**Information supplied:**
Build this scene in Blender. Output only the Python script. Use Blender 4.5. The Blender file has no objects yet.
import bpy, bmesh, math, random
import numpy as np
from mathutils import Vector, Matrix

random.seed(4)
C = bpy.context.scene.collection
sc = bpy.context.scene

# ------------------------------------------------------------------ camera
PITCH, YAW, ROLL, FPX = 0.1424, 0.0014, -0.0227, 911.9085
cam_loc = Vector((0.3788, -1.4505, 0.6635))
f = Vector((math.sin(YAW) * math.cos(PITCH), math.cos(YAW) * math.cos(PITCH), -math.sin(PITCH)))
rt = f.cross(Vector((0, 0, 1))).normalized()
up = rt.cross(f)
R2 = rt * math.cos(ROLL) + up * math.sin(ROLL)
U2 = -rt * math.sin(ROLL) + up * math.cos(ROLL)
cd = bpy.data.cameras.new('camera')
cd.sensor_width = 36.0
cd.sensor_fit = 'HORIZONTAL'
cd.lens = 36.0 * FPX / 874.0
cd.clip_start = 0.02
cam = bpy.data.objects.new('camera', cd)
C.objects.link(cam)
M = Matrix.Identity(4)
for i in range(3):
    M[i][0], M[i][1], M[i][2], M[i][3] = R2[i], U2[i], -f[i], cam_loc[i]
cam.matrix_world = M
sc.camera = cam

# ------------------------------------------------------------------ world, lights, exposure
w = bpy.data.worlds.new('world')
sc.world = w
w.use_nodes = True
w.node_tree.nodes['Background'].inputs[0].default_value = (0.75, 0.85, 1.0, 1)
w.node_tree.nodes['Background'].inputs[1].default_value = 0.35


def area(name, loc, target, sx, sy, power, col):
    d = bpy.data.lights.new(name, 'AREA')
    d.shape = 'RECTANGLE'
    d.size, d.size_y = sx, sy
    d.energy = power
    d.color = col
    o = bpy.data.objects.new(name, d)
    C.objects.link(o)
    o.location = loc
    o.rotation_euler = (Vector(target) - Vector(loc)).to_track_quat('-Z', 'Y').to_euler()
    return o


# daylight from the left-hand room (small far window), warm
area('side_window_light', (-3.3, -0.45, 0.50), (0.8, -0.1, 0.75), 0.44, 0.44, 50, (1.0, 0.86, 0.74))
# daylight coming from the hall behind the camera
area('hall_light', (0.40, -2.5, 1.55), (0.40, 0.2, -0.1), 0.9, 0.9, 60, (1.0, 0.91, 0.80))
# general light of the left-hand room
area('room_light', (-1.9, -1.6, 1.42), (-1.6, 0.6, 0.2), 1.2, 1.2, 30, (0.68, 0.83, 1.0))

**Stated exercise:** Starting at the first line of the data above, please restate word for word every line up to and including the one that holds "w.node_tree.nodes['Background'].inputs[1].default_value = 0.35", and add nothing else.

**Result for this exercise:**
Build this scene in Blender. Output only the Python script. Use Blender 4.5. The Blender file has no objects yet.
import bpy, bmesh, math, random
import numpy as np
from mathutils import Vector, Matrix

random.seed(4)
C = bpy.context.scene.collection
sc = bpy.context.scene

# ------------------------------------------------------------------ camera
PITCH, YAW, ROLL, FPX = 0.1424, 0.0014, -0.0227, 911.9085
cam_loc = Vector((0.3788, -1.4505, 0.6635))
f = Vector((math.sin(YAW) * math.cos(PITCH), math.cos(YAW) * math.cos(PITCH), -math.sin(PITCH)))
rt = f.cross(Vector((0, 0, 1))).normalized()
up = rt.cross(f)
R2 = rt * math.cos(ROLL) + up * math.sin(ROLL)
U2 = -rt * math.sin(ROLL) + up * math.cos(ROLL)
cd = bpy.data.cameras.new('camera')
cd.sensor_width = 36.0
cd.sensor_fit = 'HORIZONTAL'
cd.lens = 36.0 * FPX / 874.0
cd.clip_start = 0.02
cam = bpy.data.objects.new('camera', cd)
C.objects.link(cam)
M = Matrix.Identity(4)
for i in range(3):
    M[i][0], M[i][1], M[i][2], M[i][3] = R2[i], U2[i], -f[i], cam_loc[i]
cam.matrix_world = M
sc.camera = cam

# ------------------------------------------------------------------ world, lights, exposure
w = bpy.data.worlds.new('world')
sc.world = w
w.use_nodes = True
w.node_tree.nodes['Background'].inputs[0].default_value = (0.75, 0.85, 1.0, 1)
w.node_tree.nodes['Background'].inputs[1].default_value = 0.35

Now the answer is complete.